_WHAT YOU ARE ASKED TO DO_. Pick out the lines below that contain the string "this" and copy them all.

(Lines of data)
..............................

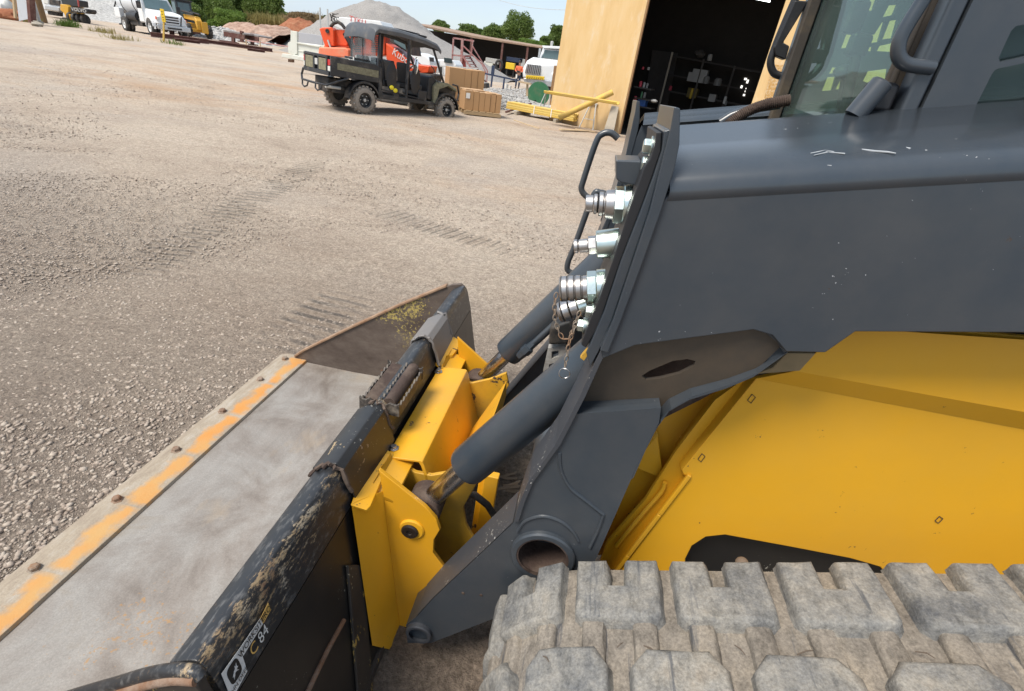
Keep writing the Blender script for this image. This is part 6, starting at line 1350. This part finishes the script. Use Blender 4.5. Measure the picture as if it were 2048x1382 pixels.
for i in range(3): pw(MB().bar(G(436+3*i, 79.5+1.2*i, .1), G(470+4*i, 84+1.4*i, .1), .3, .08), 'bar', 'galv' if i == 0 else 'oxide_steel', o, .005)
# ---------------------------------------------------------------- heaps of stone and soil
def mound(name, label, peak, R, h, mat, seed, cat='heap', skew=(0, 0), flat=.12, rough=.06, n=56, ell=1.0):
    mb = MB(); 
    for j in range(n+1):
        for i in range(n+1):
            x = (i/n*2-1); y = (j/n*2-1); r = math.sqrt(x*x+y*y)
            p = V((x*R*3, y*R*3, seed))
            q = max(0, 1-math.sqrt(r*r+flat*flat)+flat*.5)
            z = h*q*1.0+h*rough*(mnoise.fractal(p*.35, .8, 2.1, 5))*min(1, q*4)+.0
            mb.v.append((peak.x+x*R+skew[0]*q, peak.y+y*R*ell+skew[1]*q, z-.05))
    for j in range(n):
        for i in range(n): mb.f.append((j*(n+1)+i, j*(n+1)+i+1, (j+1)*(n+1)+i+1, (j+1)*(n+1)+i))
    o = mb.build(name, M[mat], ang=180, clean=False); lab(o, label, cat); return o
pkY = 62; pp0 = W.Y(748, 5, pkY); mound('gravel_heap', 'tall smooth grey gravel heap behind the white box and red excavator', V((pp0.x+.7, pkY, 0)), 9.3, pp0.z*1.30, 'pile', 2, flat=.40, rough=.035)
p2y = 51; pp1 = W.Y(805, 45, p2y); mound('gravel_heap', 'long pale grey gravel heap sloping down behind the red stairs', V((pp1.x, p2y+1, 0)), 10.4, pp1.z*1.06, 'pile', 5, flat=.12, rough=.03)
p3 = W.Y(668, 78, 36); mound('gravel_heap', 'low grey gravel heap just behind the white trailer', V((p3.x, 38, 0)), 3.6, 1.9, 'pile', 8, flat=.15, rough=.05)
p4 = W.Y(178, -40, 56); mound('stone_heap', 'pale broken stone heap behind the tyre roller', V((p4.x-1, 56, 0)), 9.5, p4.z, 'rubble', 11, flat=.1, rough=.07)
p5 = W.Y(425, 52, 52); mound('stone_heap', 'heap of pale broken stone to the right of the grader', V((p5.x+1.0, 52, 0)), 5.2, p5.z*1.0, 'rubble', 14, flat=.1, rough=.10)
def bank(name, label, px, Yd, depth, mat, seed, cat='bank', rough=.3):
    tops = [W.Y(x, y, Yd) for x, y in px]; mb = MB(); n = 70; mrows = 14
    for j in range(mrows+1):
        f = j/mrows
        for i in range(n+1):
            u_ = i/n*(len(tops)-1); k = min(int(u_), len(tops)-2); t = tops[k]+(tops[k+1]-tops[k])*(u_-k)
            prof = math.sin(min(1, f*1.8)*math.pi/2) if f < .8 else (1-f)/.2
            nz = mnoise.fractal(V((t.x*.7, f*6, seed)), .9, 2, 5)
            mb.v.append((t.x+nz*.2, Yd-depth*(1-f*1.2), max(-.1, t.z*prof+rough*nz*min(1, prof*2))))
    for j in range(mrows):
        for i in range(n): mb.f.append((j*(n+1)+i, j*(n+1)+i+1, (j+1)*(n+1)+i+1, (j+1)*(n+1)+i))
    o = mb.build(name, M[mat], ang=180, clean=False); return lab(o, label, cat)
bank('rubble_bank', 'pinkish broken rock bank below the dry grass, beyond the steel tables', [(480, 70), (500, 50), (530, 53), (560, 55), (585, 62), (600, 74)], 58, 7, 'berm', 3)
bank('dirt_bank', 'red-brown dirt bank below the brush left of the tall gravel heap', [(570, 66), (588, 50), (602, 40), (620, 43), (636, 50), (650, 60)], 64, 6, 'reddirt', 6)
def g_bits(rs, n):
    y = 17.5+14*rs.rand(n)**1.2; c = W.R @ V((0, 0, 1)); px = 985+rs.randn(n)*30; 
    out = [G(a, b) for a, b in zip(930+150*rs.rand(n), 178+42*rs.rand(n))]
    return np.array([(p.x, p.y, .03+.35*math.exp(-((p.x+4.2)/1.6)**2-((p.y-24)/4)**2)*rs.rand()) for p in out])
o = stones('crushed_stone', 9000, g_bits, .025, .075, M['rubble_stone'], 21); o['kind'] = 'stuff'
gm = mound('stone_heap', 'low spread of crushed grey stone between the boxes and the green disc', V((-3.9, 24.5, 0)), 3.2, .42, 'rubble', 17, flat=.3, rough=.2)
def g_rock(c, R, h):
    def f(rs, n):
        a = rs.rand(n)*6.283; r = rs.rand(n)**.6; return np.array([(c.x+R*q*math.cos(b), c.y+R*q*math.sin(b), max(0, h*(1-q)*.98)) for q, b in zip(r, a)])
    return f
o = stones('loose_rocks', 1500, g_rock(V((p5.x+1.0, 52, 0)), 5.0, p5.z*.95), .10, .32, M['rubble_stone'], 31); o['kind'] = 'stuff'
o = stones('loose_stones', 2200, g_rock(V((p4.x-1, 56, 0)), 8.6, p4.z*.93), .09, .26, M['rubble_stone'], 33); o['kind'] = 'stuff'
# ---------------------------------------------------------------- long open shed, stairs, railing
HY = 66.0
ls_ = thingW('open_shed', 'long open shed with a rusty flat roof behind the red stairs', 'shed', G(1000, 150))
def ph(mb, name, mat, bevel=.0, **k): return pw(mb, name, mat, ls_, bevel, **k)
ra, rb = W.Y(806, 46, HY), W.Y(1082, 98, HY); 
ph(MB().prism([W.Y(806, 46, HY), W.Y(946, 76, HY), W.Y(1084, 97, HY), W.Y(1084, 94, HY), W.Y(945, 71, HY), W.Y(820, 45, HY)], (0, 9, .4)), 'roof', 'roof_rust', .03)
ph(MB().prism([W.Y(946, 78, HY), W.Y(1084, 97, HY), W.Y(1084, 134, HY), W.Y(946, 116, HY)], (0, .1, 0)) if False else MB().prism([V((ra.x, HY+8.5, 0)), V((rb.x+2, HY+8.5, 0)), V((rb.x+2, HY+8.5, 3.6)), V((ra.x, HY+8.5, 3.8))], (0, .1, 0)), 'back_wall', 'shed_dark')
for x, y0, y1 in ((1001, 84, 150), (940, 72, 140), (1050, 92, 158)): b = W.Y(x-3, y1, HY-.2); ph(MB().bar(V((b.x, HY+.2, 0)), V((b.x, HY+.2, W.Y(x, y0, HY).z)), .22, .2), 'post', 'oxide_steel')
for i, (x, y, w_, h_, mt, lb, ct) in enumerate(((1021, 132, 17, 11, 'sign_yellow', 'bright yellow machine panel under the open shed roof', 'machine'), (998, 130, 9, 16, 'dark_metal', 'dark wheel standing at the shed post', 'wheel'), (985, 122, 26, 9, 'galv', 'grey clutter on a bench under the open shed', 'clutter'), (1030, 120, 34, 8, 'navy', 'dark blue machinery under the open shed', 'machinery'), (1046, 126, 14, 14, 'galv', 'pale grey crate at the right of the open shed', 'crate'), (978, 128, 18, 8, 'cream_paint', 'pale pallet rack at the left under the open shed', 'rack'))):
    c = W.Y(x, y, HY-1 if i < 2 else HY+1); s = (W.Y(x+1, y, HY)-W.Y(x, y, HY)).length; o = thingW({'machine': 'shed_machine', 'wheel': 'spare_wheel'}.get(ct, ct), lb, ct, V((c.x, c.y, 0)))
    if ct == 'wheel': pw(MB().tube([c+V((.38*math.cos(t), 0, .48*math.sin(t))) for t in np.linspace(0, 6.28, 22)[:-1]], .14, 8, closed=True), 'tyre', mt, o)
    else: pw(MB().box(c, (w_*s, .8, h_*s)), 'body', mt, o, .05); [pw(MB().bar(V((c.x+q*w_*s*.4, c.y, 0)), c+V((q*w_*s*.4, 0, 0)), .12, .12), 'leg', 'dark_metal', o) for q in (-1, 1)]
TY2 = 40.0
sv = thingW('stair_tower', 'faded red steel access stairs with a landing behind the brown boxes', 'stairs', G(960, 165))
def ps_(mb, name, mat, bevel=.0, **k): return pw(mb, name, mat, sv, bevel, **k)
def ln(pts, r, Yd, name, mat='red_faded'):
    q_ = WY(pts, Yd); m = MB()
    for a, b in zip(q_, q_[1:]): m.bar(a, b, r, r)
    return ps_(m, name, mat)
ln([(907, 76), (905, 110), (902, 150)], .10, TY2, 'post'); ln([(925, 78), (923, 120), (919, 155)], .16, TY2-.4, 'post'); ln([(946, 80), (942, 112)], .08, TY2+.6, 'post')
ln([(907, 76), (948, 82)], .10, TY2, 'rail'); ln([(905, 110), (925, 112), (942, 112)], .10, TY2, 'landing_edge'); ps_(MB().prism([W.Y(905, 110, TY2), W.Y(942, 113, TY2), W.Y(942, 113, TY2+1.2), W.Y(905, 110, TY2+1.2)], (0, 0, -.06)), 'landing', 'red_faded')
ln([(927, 92), (964, 128), (974, 152)], .08, TY2-.5, 'handrail'); ln([(945, 92), (975, 142), (973, 168)], .07, TY2+.5, 'handrail'); ln([(925, 112), (968, 170)], .10, TY2-.5, 'stringer'); ln([(940, 114), (974, 168)], .10, TY2+.5, 'stringer')
for i in range(9):
    f = (i+.5)/9; a = W.Y(925+43*f, 113+56*f, TY2-.5); b = W.Y(940+34*f, 114+54*f, TY2+.5); ps_(MB().bar(a, b, .26, .04), 'tread', 'red_faded' if i < 5 else 'galv')
ps_(MB().prism(WY([(926, 113), (930, 113), (932, 140), (922, 145)], TY2-.3), (0, .1, 0)), 'side_sheet', 'red_paint')
o = thingW('step_box', 'small dark step box at the foot of the red stairs', 'box', G(970, 172)); pw(MB().prism(WY([(964, 167), (975, 166), (976, 176), (965, 177)], 29), (0, .5, 0)), 'box', 'chassis', o, .02)
rlg = thingW('pipe_railing', 'dark blue pipe railing running from the stairs towards the green disc', 'railing', G(985, 175))
for a, b, r in (((960, 145), (1036, 161), .09), ((1036, 161), (1045, 164), .07)): q_ = WY([a, b], 36); pw(MB().bar(q_[0], q_[1], r, r), 'rail', 'navy', rlg)
for x, y0, y1 in ((984, 150, 174), (1008, 155, 179)): q_ = WY([(x+1, y0), (x-2, y1)], 36); pw(MB().bar(q_[0], q_[1], .10, .10), 'post', 'navy', rlg)
o = thingW('timber_bench', 'pale timber bench top on a post left of the green disc', 'bench', G(1055, 196)); q_ = WY([(1038, 163), (1062, 168)], 24.5); pw(MB().bar(q_[0], q_[1], .3, .06), 'top', 'pale_wood', o); q_ = WY([(1055, 167), (1054, 192)], 24.5); pw(MB().bar(q_[0], q_[1], .09, .09), 'leg', 'pale_wood', o)
o = thingW('bollard', 'dark blue upright post in front of the gravel heap right of the stairs', 'post', G(986, 152)); q_ = WY([(987, 131), (985, 150)], 30); pw(MB().bar(q_[0], q_[1], .16, .16), 'post', 'navy', o, .01)
cg = thingW('wire_cage', 'wire mesh cage of white bottles behind the brown boxes', 'cage', G(945, 178)); 
for i in range(7): q_ = WY([(931+5*i, 143+i), (930+5*i, 182+i*.8)], 22); pw(MB().bar(q_[0], q_[1], .02, .02), 'wire', 'galv', cg)
for i in range(6): q_ = WY([(930, 146+7*i), (962, 151+7*i)], 22); pw(MB().bar(q_[0], q_[1], .02, .02), 'wire', 'galv', cg)
for i in range(9): pw(MB().lathe(W.Y(934+(i % 3)*9, 153+(i//3)*9, 22.4), (0, 0, 1), [(0, .08), (.14, .08), (.2, .03)], 10), 'bottle', 'paper', cg)
fr_ = thingW('fence_rail', 'grey pipe fence seen through the vehicle, before the red stairs', 'fence', G(900, 160)); q_ = WY([(864, 131), (957, 137)], 26); pw(MB().bar(q_[0], q_[1], .05, .05), 'rail', 'galv', fr_)
for i in range(8): q_ = WY([(866+10*i, 131+i*.6), (865+10*i, 150+i)], 26); pw(MB().bar(q_[0], q_[1], .04, .04), 'bar', 'galv', fr_)
for i, (x, y, w_, h_, lb) in enumerate(((1013, 172, 8, 7, 'white bucket on the ground by the blue railing'), (1020, 175, 6, 6, 'small white bucket next to the railing post'))):
    c = W.Y(x, y, 29); s = (W.Y(x+1, y, 29)-c).length; o = thingW('bucket', lb, 'bucket', c); pw(MB().lathe(c-V((0, 0, h_*s/2)), (0, 0, 1), [(0, w_*s*.4), (h_*s, w_*s*.5), (h_*s, w_*s*.44), (.02, w_*s*.36)], 16), 'pail', 'paper', o)
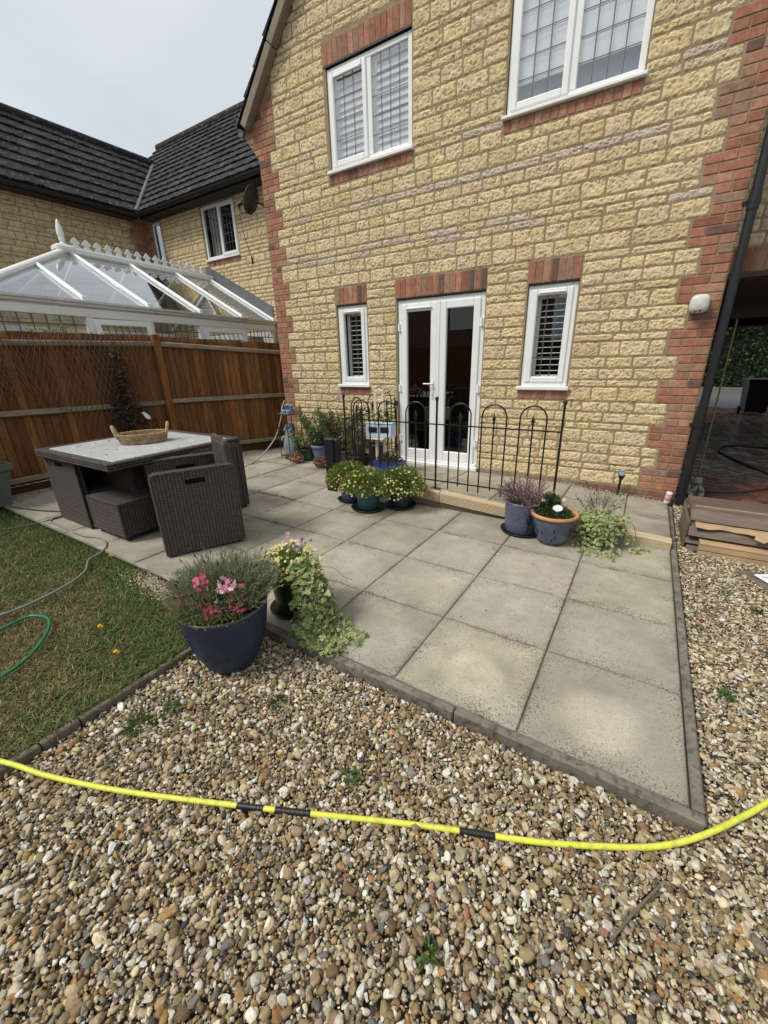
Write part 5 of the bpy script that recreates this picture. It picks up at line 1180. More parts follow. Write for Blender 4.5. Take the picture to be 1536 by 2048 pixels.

..............................

_WRITTEN RESPONSE_.
Keep writing the Blender script for this image. This is part 6, starting at line 1350. This part finishes the script. Use Blender 4.5. Measure the picture as if it were 2048x1382 pixels.
Write part 5 of the bpy script that recreates this picture. It picks up at line 1180. More parts follow. Write for Blender 4.5. Take the picture to be 1536 by 2048 pixels.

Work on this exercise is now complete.